-- SUPPLIED INFORMATION --
----

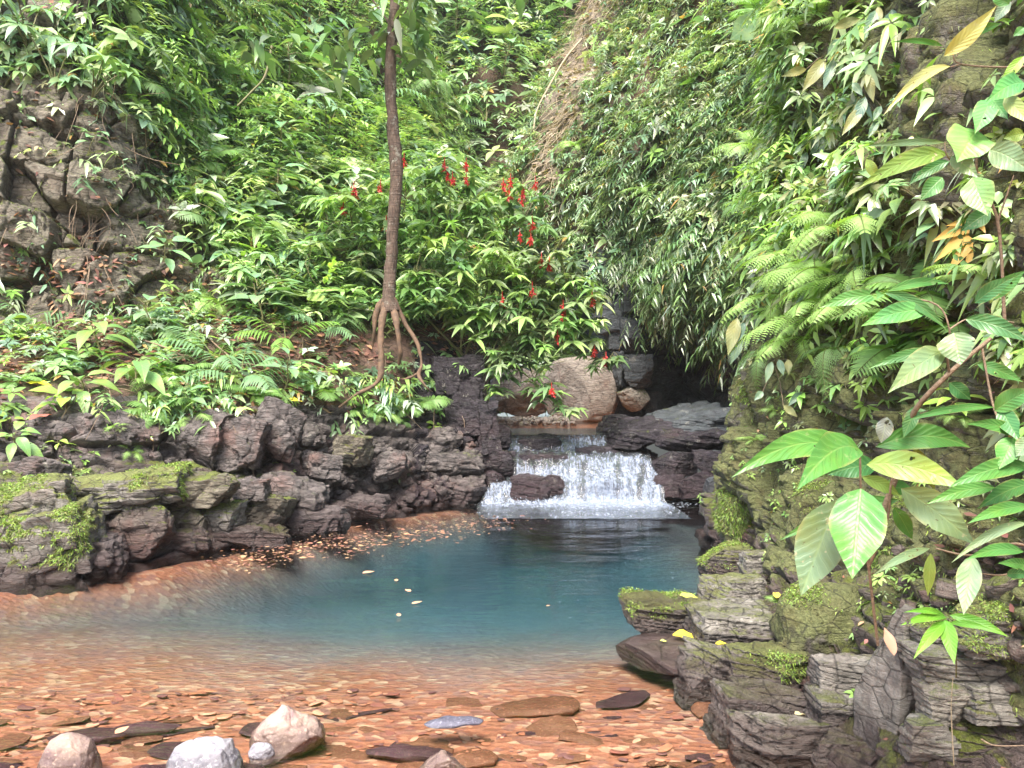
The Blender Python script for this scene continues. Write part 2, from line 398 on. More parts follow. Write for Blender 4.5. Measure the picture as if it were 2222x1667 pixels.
def bed_mat():
    m, t = newmat('stream_bed'); q = NB(t)
    p = q.vec((1, 1, 1)); n = q.noise(1.1, 5, p, .6); g = q.noise(24, 6, p, .75); pb = t.nodes.new('ShaderNodeTexVoronoi'); pb.inputs['Scale'].default_value = 16
    t.links.new(q.vec((1, 1.7, 1)), pb.inputs['Vector'])
    c = q.mix(q.ramp(g, .35, .65), (.34, .115, .065), (.56, .235, .13))
    c = q.mix(q.math('MULTIPLY', q.ramp(n, .45, .65), .5), c, (.34, .13, .07))
    hs = t.nodes.new('ShaderNodeSeparateColor'); t.links.new(pb.outputs['Color'], hs.inputs[0])
    c = q.mix(q.math('MULTIPLY', q.ramp(hs.outputs[0], .55, .9), .55), c, (.30, .15, .13))
    c = q.mix(q.math('MULTIPLY', q.ramp(hs.outputs[1], .75, .95), .6), c, (.80, .55, .34))
    pz = t.nodes.new('ShaderNodeSeparateXYZ'); ge = t.nodes.new('ShaderNodeNewGeometry'); t.links.new(ge.outputs['Position'], pz.inputs[0])
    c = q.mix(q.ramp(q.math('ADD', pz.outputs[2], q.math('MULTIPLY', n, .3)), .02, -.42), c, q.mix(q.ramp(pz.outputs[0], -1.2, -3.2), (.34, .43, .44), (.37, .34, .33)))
    q.out(q.bsdf(c, .7, q.bump(q.math('ADD', pb.outputs['Distance'], g), .8, .03), .2)); return m
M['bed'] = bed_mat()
def stone_mat(name, a, b, rough=.6):
    m, t = newmat(name); q = NB(t); o = q.vec((1, 1, 1)); oi = t.nodes.new('ShaderNodeObjectInfo')
    c = q.mix(q.ramp(q.noise(9, 7, o, .7), .35, .65), a, b)
    c = q.mix(q.math('MULTIPLY', oi.outputs['Random'], .55), c, tuple(x * .45 for x in a))
    pz = t.nodes.new('ShaderNodeSeparateXYZ'); ge = t.nodes.new('ShaderNodeNewGeometry'); t.links.new(ge.outputs['Position'], pz.inputs[0])
    wt = q.ramp(q.math('ADD', pz.outputs[2], q.math('MULTIPLY', q.noise(30, 4, o, .7), -.05)), .045, .0)
    c = q.mix(q.math('MULTIPLY', wt, .6), c, tuple(x * .3 for x in a))
    rough = q.math('SUBTRACT', rough, q.math('MULTIPLY', wt, rough * .6))
    c = q.mix(q.math('MULTIPLY', q.ramp(q.noise(60, 4, o, .7), .55, .7), .4), c, tuple(min(1, x * 1.5) for x in b))
    q.out(q.bsdf(c, rough, q.bump(q.noise(22, 7, o, .75), .8, .02), .4)); return m
M['st_orange'] = stone_mat('submerged_brown_stone', (.36, .14, .075), (.55, .26, .14))
M['st_purple'] = stone_mat('submerged_dark_stone', (.11, .05, .06), (.22, .11, .11))
M['st_pink'] = stone_mat('pink_granite', (.22, .14, .14), (.50, .37, .28), .55)
M['st_white'] = stone_mat('white_quartz', (.26, .25, .29), (.62, .60, .62), .45)
M['st_slate'] = stone_mat('wet_slate', (.16, .15, .21), (.36, .36, .44), .18)
# ------------------------------------------------------------------ terrain
def terrain(name, ctrl, nr, nc, disp, mats, matsel=None):
    g = net(ctrl, nr, nc); n = normals(g); p = g.reshape(-1, 3); nn = n.reshape(-1, 3)
    d = disp(p, nn); p = p + nn * d[:, None] if d.ndim == 1 else p + d
    mi = None; f = grid_faces(nr, nc)
    if matsel is not None:
        cen = p[f].mean(1); mi = matsel(cen)
    o = mesh(name, p, f, mats, True, mi=mi); tag(o, kind='structure')
    return o, p.reshape(nr, nc, 3)
def rowp(l): return [P(*x) for x in l]

A = [
 # px, py, d   (bottom row first, left to right)
 [P(px, HY + 2.8 * F / d, d) for px, d in ((-1500, 4.1), (-500, 5.5), (0, 6.4), (250, 6.9), (500, 8.0), (750, 9.8), (1040, 11.3), (1130, 12.2))],
 rowp([(-1500, 1480, 4.4), (-500, 1325, 5.8), (0, 1262, 6.75), (250, 1240, 7.2), (500, 1188, 8.3), (750, 1125, 10.1), (1040, 1088, 11.6), (1120, 1120, 12.4)]),
 rowp([(-1500, 1200, 4.6), (-500, 1110, 6.1), (0, 1110, 7.1), (250, 1095, 7.6), (500, 1095, 8.7), (750, 1085, 10.3), (1035, 1020, 11.9), (1100, 1020, 12.8)]),
 rowp([(-1500, 1080, 5.2), (-500, 1020, 6.9), (0, 1010, 7.9), (250, 1005, 8.5), (500, 1012, 9.3), (750, 1010, 10.6), (1030, 960, 12.2), (1085, 975, 13.2)]),
 rowp([(-1500, 950, 5.8), (-500, 920, 7.8), (0, 915, 8.3), (250, 895, 8.9), (500, 885, 9.5), (750, 905, 11.0), (1020, 890, 12.6), (1065, 930, 14.2)]),
 rowp([(-1500, 800, 6.6), (-500, 760, 9.0), (0, 745, 10.0), (250, 740, 10.5), (500, 750, 10.8), (750, 770, 11.7), (1010, 780, 13.2), (1060, 860, 15.4)]),
 rowp([(-1500, 660, 7.2), (-500, 655, 9.8), (0, 670, 10.8), (250, 670, 11.2), (500, 640, 12.1), (750, 640, 12.9), (1000, 660, 14.6), (1060, 760, 17.5)]),
 rowp([(-1500, 450, 7.3), (-500, 470, 9.9), (0, 470, 10.95), (250, 480, 11.5), (480, 470, 13.2), (740, 460, 15.5), (960, 470, 18.5), (1040, 600, 21)]),
 rowp([(-1500, 200, 7.6), (-500, 240, 10.1), (0, 250, 11.2), (250, 260, 12.0), (470, 270, 15), (720, 270, 18.6), (920, 270, 22.5), (1010, 420, 26)]),
 rowp([(-1500, -50, 8.2), (-500, 0, 10.8), (0, 20, 11.9), (250, 20, 13.0), (460, 40, 17), (700, 40, 22), (890, 60, 27), (980, 250, 31)]),
 rowp([(-1500, -500, 9), (-500, -500, 12), (0, -480, 13.4), (250, -460, 15), (440, -400, 20), (660, -380, 26), (850, -300, 32), (950, -100, 36)]),
]
def dispA(p, n):
    px, py = proj(p)
    cliff = sst(720 - py, 0, 60) * sst(560 - px + (450 - py) * -.0, 0, 140)
    rub = sst(px, 520, 640) * sst(py, 880, 940)
    led = sst(py, 1000, 1040) * (1 - sst(px, 640, 760))
    face = sst(py, 860, 890) * (1 - led) * (1 - rub)
    q = p @ np.array([[1, 0, .12], [0, 1, .05], [-.1, 0, 1]])
    f1, f2, c = cell(q / [.62, .8, .55] + fbm(p * .8, 2, 5)[:, None] * .18, 3, .7)
    e = sst(f2 - f1, 0, .07)
    d = cliff * ((c - .5) * .5 - (1 - e) * .26)
    g1, g2, c2 = cell(q / [.26, .3, .17] + fbm(p * 2.3, 3, 6)[:, None] * .4, 4)
    e2 = sst(g2 - g1, 0, .14)
    d = d + cliff * ((c2 - .5) * .09 * (c > .35) - (1 - e2) * .02)
    d = d + rub * ((c2 - .5) * .24 - (1 - e2) * .08)
    m1, m2, c3 = cell(q / [.8, .6, .3] + fbm(p * 1.6, 3, 8)[:, None] * .4, 7)
    e3 = sst(m2 - m1, 0, .12)
    d = d + (led + face) * ((c3 - .5) * .26 - (1 - e3) * .12 + (c2 - .5) * .08)
    d = d + fbm(p * 1.1, 5, 2) * .16 + fbm(p * 7, 4, 9) * .03
    far = sst(p[:, 1], 14, 22)
    return d + far * fbm(p * .35, 4, 12) * 1.3
def selA(c):
    px, py = proj(c)
    r = np.full(len(c), 4)
    n = fbm(c * 1.5, 3, 3)
    r[(py < 700) & (px < 560 + n * 90)] = 0
    r[(py > 860) & (px < 640 + n * 50)] = 3
    r[(py > 880) & (px >= 600 + n * 60)] = 1
    r[(py > 1000) & (px < 640)] = 2
    r[(px > 900) & (py > 740) & (py < 1100)] = 5
    return r
left_o, GA = terrain('left_bank', A, 620, 900, dispA, [M['rock'], M['rubble'], M['ledge'], M['rubble'], M['earth'], M['rock_dark']], selA)

Bc = [rowp([(700, 905, 21), (1000, 905, 22), (1200, 900, 24), (1400, 900, 26), (1700, 900, 26)]),
      rowp([(700, 700, 24), (1000, 720, 24.5), (1200, 740, 26), (1400, 740, 28), (1700, 740, 28)]),
      rowp([(700, 400, 26), (1000, 430, 27), (1200, 450, 28.5), (1400, 450, 30), (1700, 450, 30)]),
      rowp([(700, 150, 29), (1000, 180, 30), (1200, 200, 31), (1400, 200, 33), (1700, 200, 33)]),
      rowp([(650, -150, 33), (1000, -120, 33), (1200, -100, 34), (1400, -100, 36), (1700, -100, 36)]),
      rowp([(500, -700, 40), (1000, -700, 40), (1200, -700, 41), (1400, -700, 43), (1700, -700, 43)])]
hill_o, GB = terrain('far_hill', Bc, 120, 140, lambda p, n: fbm(p * .3, 5, 21) * 2.0, [M['earth']])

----

-- WORK INSTRUCTIONS --
Go back over the listing above and copy exactly the lines that begin at the line with "(.37, .34, .33)))" and stop after the line with "g), .8, .03), .2)); return m"; leave out every other line.

-- ANSWER FOR THIS EXERCISE --
    c = q.mix(q.ramp(q.math('ADD', pz.outputs[2], q.math('MULTIPLY', n, .3)), .02, -.42), c, q.mix(q.ramp(pz.outputs[0], -1.2, -3.2), (.34, .43, .44), (.37, .34, .33)))
    q.out(q.bsdf(c, .7, q.bump(q.math('ADD', pb.outputs['Distance'], g), .8, .03), .2)); return m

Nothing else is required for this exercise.